(begin)

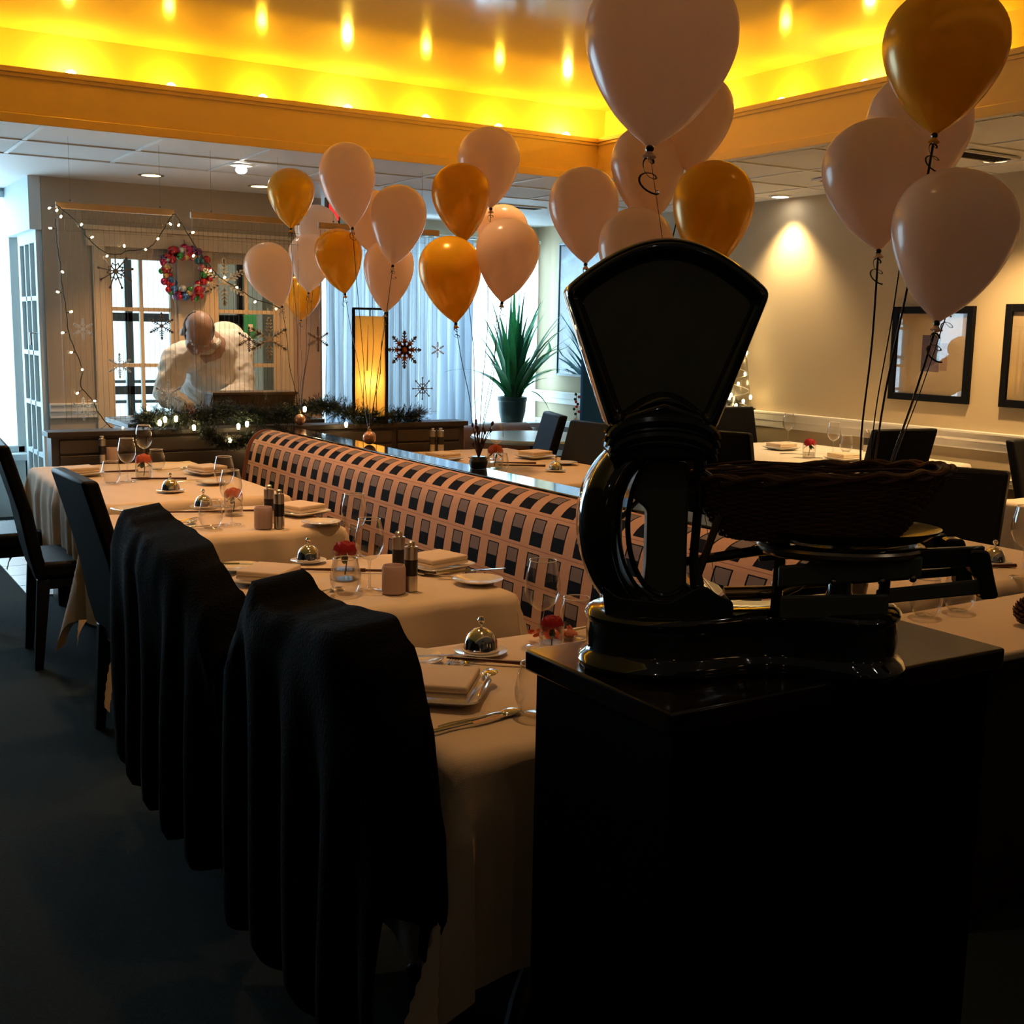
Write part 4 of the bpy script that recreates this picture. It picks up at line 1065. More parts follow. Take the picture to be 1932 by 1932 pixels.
# ================================================================== WICKER BASKET
m_wick = mat('dark_brown_wicker', (.15, .065, .034), .5, var=.4, vscale=60)
m_rim = mat('red_brown_wicker_rim', (.14, .052, .022), .45, var=.4, vscale=60)
bk = thing('wicker_basket', 'long dark brown boat-shaped wicker basket on top of the scale', 'basket', SO, SRZ)
BCX, HX, HY = .096, .190, .085
def bpt(a, v, o=0):   # v 0 bottom .. 1 rim
    k = .66+.34*v**.8; rx = HX*k+o; ry = HY*(.62+.38*v)+o
    ca, sa = math.cos(a), math.sin(a)
    x = math.copysign(abs(ca)**.85, ca)*rx; y = math.copysign(abs(sa)**.9, sa)*ry
    return Vector((BCX+x+.012*v, y, .201+.085*v+(.018*v*(x/HX+1)/2)))
NS = 44
for k in range(NS):
    a = 2*PI*k/NS; MB().tube([bpt(a, v/5) for v in range(6)], .0022, 5).obj('stake', m_wick, bk)
wm = MB()
for j in range(24):
    v = (j+.5)/24; pts = []
    for i in range(NS*3):
        a = 2*PI*i/(NS*3); o = .0032*math.cos(a*NS/2+PI*j); pts.append(bpt(a, v, o)+Vector((0, 0, .0006*noise.noise(Vector((i*.3, j, 0))))))
    wm.tube(pts, .0023, 5, closed=True)
wm.obj('weave', m_wick, bk, kind='stuff')
for off, zz in ((.000, .0), (.004, .006), (-.004, .006)):
    pts = []
    for i in range(120):
        a = 2*PI*i/120; p = bpt(a, 1.0, off+.003*math.cos(a*16+off*900)); p.z += zz+.003*math.sin(a*16+off*900); pts.append(p)
    MB().tube(pts, .0046, 7, closed=True).obj('rim', m_rim, bk)
MB().prism([(p.x, p.y) for p in [bpt(2*PI*i/40, 0) for i in range(40)]], .2005, .206, Matrix(((1, 0, 0, 0), (0, 0, 1, 0), (0, 1, 0, 0), (0, 0, 0, 1)))).obj('base', m_wick, bk)
rnd = random.Random(8)
for k in range(16):
    x = BCX-.12+rnd.random()*.26; y = rnd.uniform(-.05, .05); a = rnd.uniform(-.5, .5); l = rnd.uniform(.05, .12)
    z = .285+rnd.random()*.02
    MB().tube([(x-l*math.cos(a), y-l*math.sin(a), z), (x, y, z+.01), (x+l*math.cos(a), y+l*math.sin(a), z+rnd.uniform(-.005, .015))], [.001, .002, .001], 5).obj('loose_cane', m_rim, bk)

# ================================================================== HANGING CLEAR PANELS, CORDS, SNOWFLAKES
m_clear = glass('clear_vinyl', (.99, .97, .93), .10, .45, .03, aniso=.92, wave=.35)
m_cord = mat('dark_thin_cord', (.10, .075, .05), .6)
m_barw = mat('tan_hanging_bar', (.50, .34, .20), .5, var=.15, vscale=20)
m_wire = mat('thin_grey_wire', (.20, .20, .20), .4)
YP = 6.78
def hang(x0, x1, ztop, n, lab, wires):
    t = thing('hanging_divider', lab, 'divider', ((x0+x1)/2, YP, 0)); w = (x1-x0)/2
    MB().box(-w, w, -.012, .012, ztop-.035, ztop).obj('top_bar', m_barw, t, bevel=.003)
    MB().box(-w+.005, w-.005, -.001, .001, .955, ztop-.03).obj('clear_sheet', m_clear, t, smooth=0)
    for i in range(n):
        x = -w+.012+(2*w-.024)*i/(n-1); dx = .002*math.sin(i*2.3)
        MB().tube([(x, -.006, ztop-.03), (x+dx, -.006, 1.5), (x-dx, -.006, .955)], .00085, 5).obj('cord', m_cord, t)
    for z in (.97, ztop-.085, ztop-.15): MB().tube([(-w, -.006, z), (w, -.006, z)], .0008, 5).obj('cross_cord', m_cord, t)
    for x in wires:
        MB().tube([(x-(x0+x1)/2, 0, ztop-.01), (x-(x0+x1)/2, 0, CZ-.003)], .0008, 5).ball((x-(x0+x1)/2, 0, ztop+.01), .006, 8).obj('suspension_wire', m_wire, t)
hang(1.305, 1.935, 2.135, 22, 'clear hanging divider with thin cords, left of the wreath', (1.38, 1.86))
hang(2.03, 2.68, 2.13, 23, 'clear hanging divider with thin cords, in front of the bending person', (2.15, 2.55))
hang(2.80, 3.62, 2.12, 28, 'clear hanging divider with thin cords, in front of the bright window', (2.9, 3.5))

def snow_mesh(R0, w, arms=6, branches=3, dots=True):
    g = MB()
    for k in range(arms):
        M = Matrix.Rotation(2*PI*k/arms, 4, 'Y')
        g.box(-w/2, w/2, -.001, .001, R0*.12, R0, M)
        for b in range(branches):
            z = R0*(.34+.17*b); l = R0*(.24-.03*b)
            for s in (-1, 1):
                Mb = M @ Matrix.Translation((0, 0, z)) @ Matrix.Rotation(s*R(52), 4, 'Y'); g.box(-w*.4, w*.4, -.001, .001, 0, l, Mb)
        if dots: g.prism([(w*1.1*math.cos(a*PI/4), R0+w*1.1*math.sin(a*PI/4)) for a in range(8)], -.001, .001, M)
    g.prism([(R0*.16*math.cos(a*PI/8), R0*.16*math.sin(a*PI/8)) for a in range(16)], -.0012, .0012)
    return g
m_sw = mat('white_snowflake', (.82, .85, .90), .4, trans=.3); m_sp = mat('pearl_translucent_snowflake', (.66, .55, .45), .4, trans=.45)
m_sc = mat('copper_glitter', (.55, .16, .06), .3, .5); m_sd = mat('dark_glitter', (.30, .24, .22), .4, trans=.4)
def snow(x, y, r, m, lab, Y=YP-.012, arms=6, br=4, w=None, rot=0):
    p = py(x, y, Y); R0 = r/FPX*(p-EYE).dot(FW)
    t = thing('snowflake_ornament', lab, 'snowflake', tuple(p), 0, 'snowflakes stuck on the hanging dividers')
    snow_mesh(R0, w or R0*.075, arms, br).obj('flake', m, t, smooth=0, rot=(0, rot, 0)); return t, R0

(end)

* _Aim of the task_
Restate the whole of the material word for word without the pictures.

* _Complete response_
Write part 4 of the bpy script that recreates this picture. It picks up at line 1065. More parts follow. Take the picture to be 1932 by 1932 pixels.
# ================================================================== WICKER BASKET
m_wick = mat('dark_brown_wicker', (.15, .065, .034), .5, var=.4, vscale=60)
m_rim = mat('red_brown_wicker_rim', (.14, .052, .022), .45, var=.4, vscale=60)
bk = thing('wicker_basket', 'long dark brown boat-shaped wicker basket on top of the scale', 'basket', SO, SRZ)
BCX, HX, HY = .096, .190, .085
def bpt(a, v, o=0):   # v 0 bottom .. 1 rim
    k = .66+.34*v**.8; rx = HX*k+o; ry = HY*(.62+.38*v)+o
    ca, sa = math.cos(a), math.sin(a)
    x = math.copysign(abs(ca)**.85, ca)*rx; y = math.copysign(abs(sa)**.9, sa)*ry
    return Vector((BCX+x+.012*v, y, .201+.085*v+(.018*v*(x/HX+1)/2)))
NS = 44
for k in range(NS):
    a = 2*PI*k/NS; MB().tube([bpt(a, v/5) for v in range(6)], .0022, 5).obj('stake', m_wick, bk)
wm = MB()
for j in range(24):
    v = (j+.5)/24; pts = []
    for i in range(NS*3):
        a = 2*PI*i/(NS*3); o = .0032*math.cos(a*NS/2+PI*j); pts.append(bpt(a, v, o)+Vector((0, 0, .0006*noise.noise(Vector((i*.3, j, 0))))))
    wm.tube(pts, .0023, 5, closed=True)
wm.obj('weave', m_wick, bk, kind='stuff')
for off, zz in ((.000, .0), (.004, .006), (-.004, .006)):
    pts = []
    for i in range(120):
        a = 2*PI*i/120; p = bpt(a, 1.0, off+.003*math.cos(a*16+off*900)); p.z += zz+.003*math.sin(a*16+off*900); pts.append(p)
    MB().tube(pts, .0046, 7, closed=True).obj('rim', m_rim, bk)
MB().prism([(p.x, p.y) for p in [bpt(2*PI*i/40, 0) for i in range(40)]], .2005, .206, Matrix(((1, 0, 0, 0), (0, 0, 1, 0), (0, 1, 0, 0), (0, 0, 0, 1)))).obj('base', m_wick, bk)
rnd = random.Random(8)
for k in range(16):
    x = BCX-.12+rnd.random()*.26; y = rnd.uniform(-.05, .05); a = rnd.uniform(-.5, .5); l = rnd.uniform(.05, .12)
    z = .285+rnd.random()*.02
    MB().tube([(x-l*math.cos(a), y-l*math.sin(a), z), (x, y, z+.01), (x+l*math.cos(a), y+l*math.sin(a), z+rnd.uniform(-.005, .015))], [.001, .002, .001], 5).obj('loose_cane', m_rim, bk)

# ================================================================== HANGING CLEAR PANELS, CORDS, SNOWFLAKES
m_clear = glass('clear_vinyl', (.99, .97, .93), .10, .45, .03, aniso=.92, wave=.35)
m_cord = mat('dark_thin_cord', (.10, .075, .05), .6)
m_barw = mat('tan_hanging_bar', (.50, .34, .20), .5, var=.15, vscale=20)
m_wire = mat('thin_grey_wire', (.20, .20, .20), .4)
YP = 6.78
def hang(x0, x1, ztop, n, lab, wires):
    t = thing('hanging_divider', lab, 'divider', ((x0+x1)/2, YP, 0)); w = (x1-x0)/2
    MB().box(-w, w, -.012, .012, ztop-.035, ztop).obj('top_bar', m_barw, t, bevel=.003)
    MB().box(-w+.005, w-.005, -.001, .001, .955, ztop-.03).obj('clear_sheet', m_clear, t, smooth=0)
    for i in range(n):
        x = -w+.012+(2*w-.024)*i/(n-1); dx = .002*math.sin(i*2.3)
        MB().tube([(x, -.006, ztop-.03), (x+dx, -.006, 1.5), (x-dx, -.006, .955)], .00085, 5).obj('cord', m_cord, t)
    for z in (.97, ztop-.085, ztop-.15): MB().tube([(-w, -.006, z), (w, -.006, z)], .0008, 5).obj('cross_cord', m_cord, t)
    for x in wires:
        MB().tube([(x-(x0+x1)/2, 0, ztop-.01), (x-(x0+x1)/2, 0, CZ-.003)], .0008, 5).ball((x-(x0+x1)/2, 0, ztop+.01), .006, 8).obj('suspension_wire', m_wire, t)
hang(1.305, 1.935, 2.135, 22, 'clear hanging divider with thin cords, left of the wreath', (1.38, 1.86))
hang(2.03, 2.68, 2.13, 23, 'clear hanging divider with thin cords, in front of the bending person', (2.15, 2.55))
hang(2.80, 3.62, 2.12, 28, 'clear hanging divider with thin cords, in front of the bright window', (2.9, 3.5))

def snow_mesh(R0, w, arms=6, branches=3, dots=True):
    g = MB()
    for k in range(arms):
        M = Matrix.Rotation(2*PI*k/arms, 4, 'Y')
        g.box(-w/2, w/2, -.001, .001, R0*.12, R0, M)
        for b in range(branches):
            z = R0*(.34+.17*b); l = R0*(.24-.03*b)
            for s in (-1, 1):
                Mb = M @ Matrix.Translation((0, 0, z)) @ Matrix.Rotation(s*R(52), 4, 'Y'); g.box(-w*.4, w*.4, -.001, .001, 0, l, Mb)
        if dots: g.prism([(w*1.1*math.cos(a*PI/4), R0+w*1.1*math.sin(a*PI/4)) for a in range(8)], -.001, .001, M)
    g.prism([(R0*.16*math.cos(a*PI/8), R0*.16*math.sin(a*PI/8)) for a in range(16)], -.0012, .0012)
    return g
m_sw = mat('white_snowflake', (.82, .85, .90), .4, trans=.3); m_sp = mat('pearl_translucent_snowflake', (.66, .55, .45), .4, trans=.45)
m_sc = mat('copper_glitter', (.55, .16, .06), .3, .5); m_sd = mat('dark_glitter', (.30, .24, .22), .4, trans=.4)
def snow(x, y, r, m, lab, Y=YP-.012, arms=6, br=4, w=None, rot=0):
    p = py(x, y, Y); R0 = r/FPX*(p-EYE).dot(FW)
    t = thing('snowflake_ornament', lab, 'snowflake', tuple(p), 0, 'snowflakes stuck on the hanging dividers')
    snow_mesh(R0, w or R0*.075, arms, br).obj('flake', m, t, smooth=0, rot=(0, rot, 0)); return t, R0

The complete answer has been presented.